| I’m sure by
now most of you have heard about the chocolate Jesus
controversy. A world-renowned artist, who most of us have never
heard of named Cosimo Cavallaro, created a sculpture of Jesus on
an invisible cross that he was to put on public display in New
York City. It’s made entirely out of milk chocolate. 200 pounds
worth. If you were to eat it, not that anyone actually would,
you would consume 485,460 calories. However, it’s not the weight
or the calories that people seem to be upset about. Many people
don’t like the sculpture because; well they really don’t seem to
know why. They just don’t.
Cardinal Edward Egan of the Archdiocese of New
York described it as “a sickening display” in what we can only
assume was a tribute to mothers everywhere who have been giving
a similar speech to their young children about over-consumption
of candy since the Easter Bunny first showed up with all of
those baskets. Yes, Cardinal Egan, it would be a sickening
display, but only if you ate too much of it. In an even more
ridiculous over statement, Bill Donohue, who is the leader of
the Catholic League, an organization that, according to my
research which consists mainly of making things up, is sort of a
religious Justice League, called the sculpture “one of the worst
assaults on Christian sensibilities ever.” In rebuttal, Justice
League spokesperson Superman called Mr. Donohue’s statement “one
of the worst assaults on human intelligence, ever.”

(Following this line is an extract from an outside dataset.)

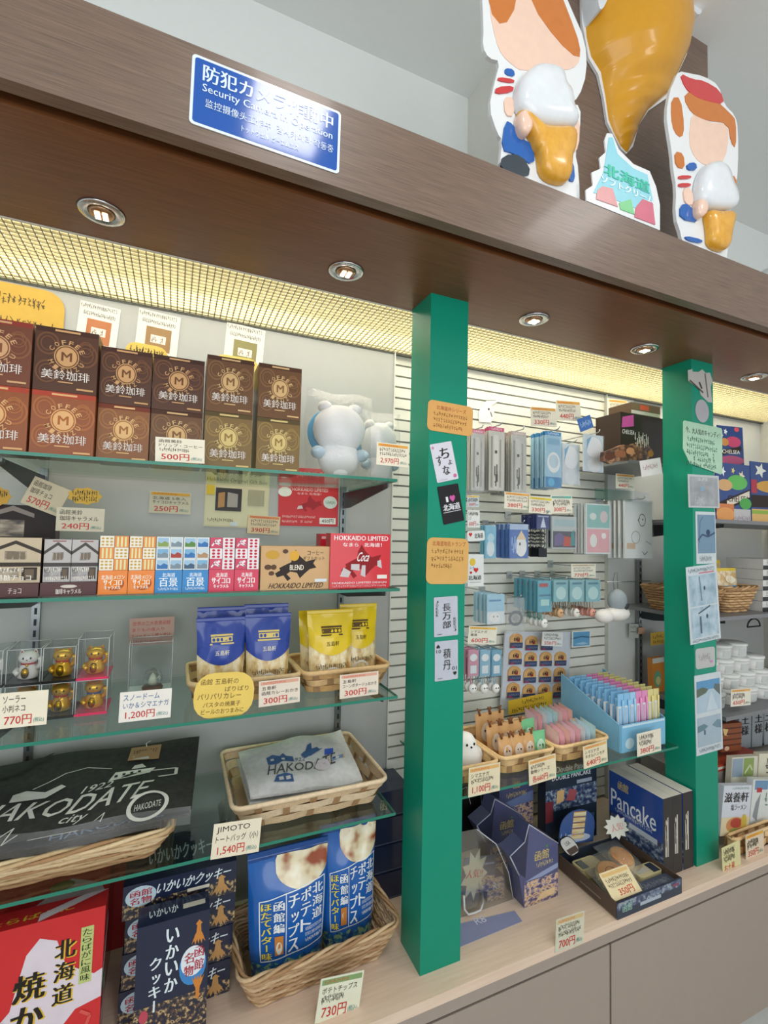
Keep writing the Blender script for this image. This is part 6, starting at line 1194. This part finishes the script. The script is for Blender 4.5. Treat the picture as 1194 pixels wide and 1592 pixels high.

The art gallery that was scheduled to display
the chocolate Jesus, which is formally titled, “My Sweet Lord”
has been swamped with angry phone calls and emails from outraged
Christians, some of who threatened the life of the artist.
Apparently, the Catholic League had no comment about whether or
not death threats are any kind of assault on Christian
sensibilities.
Superman said they might be.
Now, it could be that Cosimo Cavallaro’s
reputation plays a part in how people perceive his work and in
trying to figure out if he is showing proper respect to Jesus
and His followers. The truth is, Cavallaro’s previous work has
been somewhat odd. He covered a New York City hotel room in
mozzarella cheese, covered a house with five tons of pepper jack
cheese and decorated a bed with 312 pounds of processed ham.
O.K., so maybe he doesn’t show the proper respect for hotels or
homes or beds, but the chocolate Jesus actually looks pretty
good (and not in a tasty way). It’s a serious sculpture. There
are no bunny ears sticking out of Christ’s head. He’s not
holding an Easter basket and he’s not smiling. The thing that
seems to have Cavallaro’s detractors upset is his choice of
medium. “My Sweet Lord” is made out of chocolate, which I should
point out, is a universally loved confection, unlike plaster,
marble or steel, which is what most other sculptures of Jesus
are made of. I think that depicting Christ in a substance almost
everyone associates with enjoyment and pleasure and happiness is
more fitting than a material that is hard, inflexible and
nowhere near as attractive. Also remember, it could have been
worse. Just think, what would Processed Ham Jesus look like?